Reasonable valuation is a powerful trigger that motivates companies to pursue inorganic growth opportunities. India witnessed a record number of M&A deals in CY22 across all sectors. In YTDCY22, the collective value of M&A deals in India amounts to $152 billion compared to $107 billion in CY21. Domestic deals account for the bulk of the deals (72% by value and 52% by volume). Rising interest rates and volatility in equity capital markets are creating M&A opportunities as over-leveraged companies and PE-funded companies are looking for an exit. M&As will also be driven by the consolidation theme across sectors, divestiture of non-core assets, and availability of stressed assets at attractive valuations through NCLT and government-led divestments. The trend of acquiring new technologies or brands in the healthcare or consumer space will also push M&A growth. M&A driven by consolidation will gain scale in sectors like healthcare, consumer and industrials, renewable energy, and power. Sectors like financial services, technology, etc. will witness strong momentum in M&A as well.

3. India has outperformed China in Asia Pacific’s PE-backed activity in 2022 in terms of volume. What are the factors that have reignited the interest of PE investors?

India makes a strong case for investments given the growing investor concerns over China. India has emerged as a lucrative market for private equity investors. In terms of deal value, private equity exits in FY 22 stood at USD 28.5 billion as compared to USD 10 billion in YTD FY 23. In FY 22, technology and financial services witnessed the highest activity in terms of value accounting for 52% and 16% of the total PE exits. In YTD FY23, technology and power and power ancillary accounted for 26 % and 19 % of the total private equity exits in terms of value. The factors that have contributed to this emergence have been political and economic stability in India coupled with better governance framework and disclosures. Also, the diversity of fund sizes and types with an abundance of committed capital has also helped the investment scenario in India. This has culminated into India pulling ahead of China when it comes to attracting capital from global private equity funds that invest in Asia. Funds that used to typically allocate a larger share of capital to China have increased allocation and focus toward India over the past few years. This is reflected in the deal volume in India which witnessed a rise of (3%) (9M2022 vs 9M2021), compared to a drop of 7% in China during the same period. Private equity investments typically shadow the public markets. Historically, capital harvested through exits (enabled by buoyant public markets) has culminated in subsequent spikes in private equity investment activity. In terms of Private Equity exits, technology, financial services and healthcare sectors (20% each in terms of value) have contributed to the deal activity in India in 2022, with Technology (70% of deal value) being the only dominant sector in China in 2022.

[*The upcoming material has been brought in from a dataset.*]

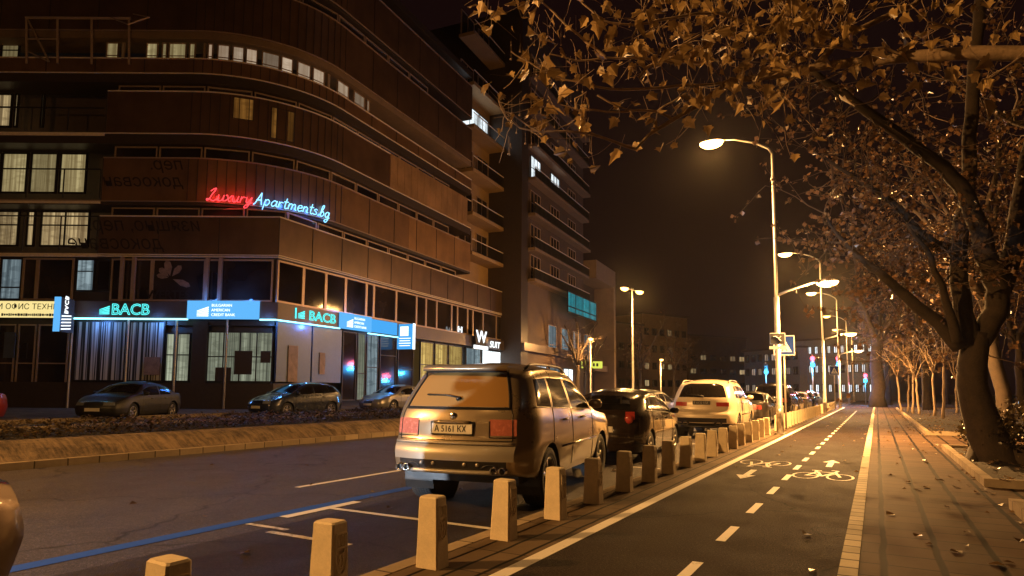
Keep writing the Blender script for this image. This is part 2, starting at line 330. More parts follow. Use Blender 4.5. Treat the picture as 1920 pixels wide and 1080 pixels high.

4. Given the fall in India Inc.’s overseas borrowing, how do you view the corporate’s outlook toward raising equity from the capital market?

External commercial borrowing has of late become less attractive thanks to an interest rate increase by central banks and the depreciation of the rupee against the US dollar. Fundraising from overseas sank to a 76-qtr low in Q2 FY23 to $210mn amid volatility in the currency markets, a sharp rise in interest rates in the United States, and fund availability in India. Corporates have de-levered their balance sheets over the last few years and therefore have some cushion to raise more debt. However, due to the extreme volatility witnessed in earnings, corporates will aim to keep a healthy mix of debt and equity. We thus expect corporates to continue to actively raise funds through equity markets.

5. The IPO market is becoming busy and active again. How do you foresee the performance of the IPO market in 2023?

The IPO markets have been extremely buoyant over the last 2 years and investors have made money. Both global and domestic investors have become active in secondary markets and we have witnessed this momentum building into primary markets as well thus giving us comfort that Indian markets will be able to absorb larger deals. As many as 90 companies are scheduled to launch their IPOs in 2023 and may raise around Rs 1.4 lakh crore by listing on the exchanges. Retail investors especially have a bigger role to play. Currently, there are 10.4 crore Demat accounts from about less than 2 Crore Demat accounts a few years ago. The retail investors holding in the NSE-listed universe is at a 15-year high of 9.7% as of March 2022. The primary market still has an appetite for companies following regulatory and governance norms and those companies capable of delivering sustainable value. Having said that, some significant headwinds that would impact investors include expanding trade deficits, foreign institutional investors’ outflows, volatile currency fluctuations, and constricting liquidity conditions.

6. What is your growth outlook for JM Financial investment banking business for the year ahead?

As we approach the year ahead, our deal and transaction pipeline spread across industries and product segments look robust and quality-driven. We believe, given the tailwinds of deal-making in India, we will have a busy 2023.